▶ **Requirement**: Gather the lines from the material that contain "wide".

▶ **Provided material**:
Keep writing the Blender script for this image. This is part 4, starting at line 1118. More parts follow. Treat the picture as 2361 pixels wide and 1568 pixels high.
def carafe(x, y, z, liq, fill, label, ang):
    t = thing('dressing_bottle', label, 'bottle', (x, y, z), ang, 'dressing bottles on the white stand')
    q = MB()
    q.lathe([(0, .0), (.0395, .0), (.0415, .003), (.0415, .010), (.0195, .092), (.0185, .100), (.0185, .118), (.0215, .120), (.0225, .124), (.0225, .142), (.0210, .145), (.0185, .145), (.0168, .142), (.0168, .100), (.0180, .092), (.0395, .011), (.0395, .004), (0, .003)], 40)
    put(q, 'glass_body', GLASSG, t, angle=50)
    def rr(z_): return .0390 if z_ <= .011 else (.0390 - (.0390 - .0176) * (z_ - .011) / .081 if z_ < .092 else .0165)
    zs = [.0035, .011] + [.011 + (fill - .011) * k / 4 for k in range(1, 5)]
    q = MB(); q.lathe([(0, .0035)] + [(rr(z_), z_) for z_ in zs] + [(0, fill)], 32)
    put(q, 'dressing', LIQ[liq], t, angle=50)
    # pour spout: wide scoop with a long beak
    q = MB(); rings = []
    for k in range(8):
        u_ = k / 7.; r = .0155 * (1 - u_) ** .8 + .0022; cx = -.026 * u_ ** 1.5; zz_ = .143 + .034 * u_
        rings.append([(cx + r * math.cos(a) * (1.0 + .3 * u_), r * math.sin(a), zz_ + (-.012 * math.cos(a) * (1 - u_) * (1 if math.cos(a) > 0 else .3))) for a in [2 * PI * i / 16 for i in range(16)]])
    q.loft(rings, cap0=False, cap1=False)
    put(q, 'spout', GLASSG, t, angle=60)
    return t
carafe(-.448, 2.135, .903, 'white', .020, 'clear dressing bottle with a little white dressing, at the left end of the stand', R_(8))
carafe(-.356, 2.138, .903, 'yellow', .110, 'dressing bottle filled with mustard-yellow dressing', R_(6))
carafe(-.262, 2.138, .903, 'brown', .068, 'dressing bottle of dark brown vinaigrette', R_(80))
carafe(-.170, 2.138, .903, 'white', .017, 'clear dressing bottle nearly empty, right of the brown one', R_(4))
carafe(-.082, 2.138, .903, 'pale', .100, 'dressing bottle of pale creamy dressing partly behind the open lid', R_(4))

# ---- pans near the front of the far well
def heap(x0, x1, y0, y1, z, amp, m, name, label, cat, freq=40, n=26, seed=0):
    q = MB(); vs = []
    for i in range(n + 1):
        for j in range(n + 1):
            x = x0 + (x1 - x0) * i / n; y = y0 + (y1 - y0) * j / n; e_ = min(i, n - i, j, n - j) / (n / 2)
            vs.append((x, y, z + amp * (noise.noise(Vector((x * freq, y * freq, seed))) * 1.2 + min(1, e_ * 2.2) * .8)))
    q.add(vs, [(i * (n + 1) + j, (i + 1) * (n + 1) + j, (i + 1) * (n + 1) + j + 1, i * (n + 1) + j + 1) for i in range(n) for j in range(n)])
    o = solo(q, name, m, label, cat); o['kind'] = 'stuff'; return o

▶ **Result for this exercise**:
Keep writing the Blender script for this image. This is part 4, starting at line 1118. More parts follow. Treat the picture as 2361 pixels wide and 1568 pixels high.
    # pour spout: wide scoop with a long beak